Application before drying is preferred. If this is not possible, treatment of dry material with the above-noted actives would be effective but may require surface active agents to obtain thorough wetting of the substrate.

The invention is further explained with reference to the following non-limiting examples:

EXAMPLE 1

A carpet containing yarns dyed at a pH less than 2.5 is neutralized by application of 50 g/l of sodium bicarbonate either in conjunction with a carpet detergent to help wet out the carpet, or after application of the wetter. The sodium bicarbonate solution is applied via customary carpet extraction cleaning equipment and allowed to air dry. The detergent is omitted if the carpet appears to wet satisfactorily with just the sodium bicarbonate solution. Sodium carbonate at 64 g/l has shown equal effectiveness when applied the same way.

EXAMPLE 2

In a continuous process of dyeing solid or multicolor yarn, yarn dyed at a pH of less than 2.5 is neutralized by application of sodium bicarbonate at 50 g/l, or sodium carbonate at 60 g/l, by immersing the yarn in the neutralizing solution. Rinsing may not be necessary if the resultant pH has no adverse effect on other properties such as fastness or proper application of subsequent finishes such as fluorochemical antisoil treatments.

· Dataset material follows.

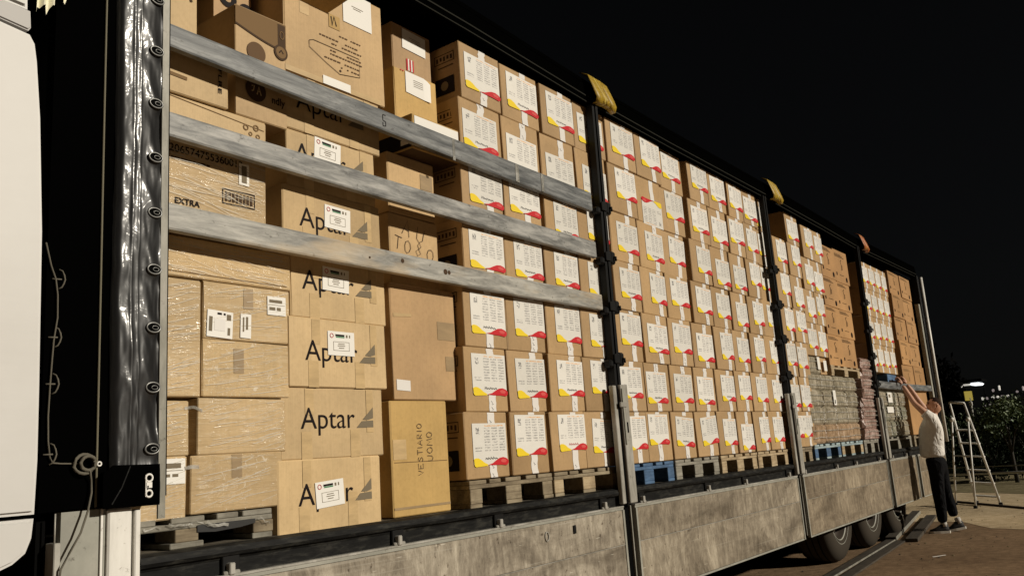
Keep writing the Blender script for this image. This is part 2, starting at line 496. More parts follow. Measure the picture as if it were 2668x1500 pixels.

If rinsing is necessary to reduce the alkalinity of the final yarn, a residence time of about 20-30 seconds prior to immersion in rinse water is sufficient.

While the invention has been described in connection with what is presently considered to be the most practical and preferred embodiment, it is to be understood that the invention is not to be limited to the disclosed embodiment, but on the contrary, is intended to cover various modifications and equivalent arrangements included within the spirit and scope of the appended claims.

Claims

1. A process for arresting or attenuating ultraviolet induced damage to nylon fibers comprising:

dyeing cationic dyeable nylon fibers at a pH of about 2.5 or less with a premetallized acid dye; and

subsequent to exposing said fibers to fiber damaging amounts of ultraviolet light, applying a neutralizing aqueous solution having a pH of about 7.5 or greater to said fibers thereby arresting or attenuating ultraviolet induced damage to said nylon fibers.

2. The process of claim 1 wherein said fibers are in a carpet and the aqueous solution is applied to the carpet.

3. A method for arresting or attenuating ultraviolet induced damage to nylon fibers, which have been dyed at a pH of about 2.5 or less with an acid dye, a premetallized acid dye or a fiber reactive dye, after installation of a carpet containing said fibers, comprising the steps of;

subsequent to exposing the fibers of the installed and dyed carpet to fiber damaging amounts of ultraviolet light, applying a neutralizing aqueous solution having a pH of about 7.5 or greater to said fibers in the installed carpet thereby arresting or attenuating ultraviolet induced damage to the nylon fibers of the installed carpet.

4. The process of claim 3 wherein the fibers are dyed with an acid dye or a premetallized acid dye.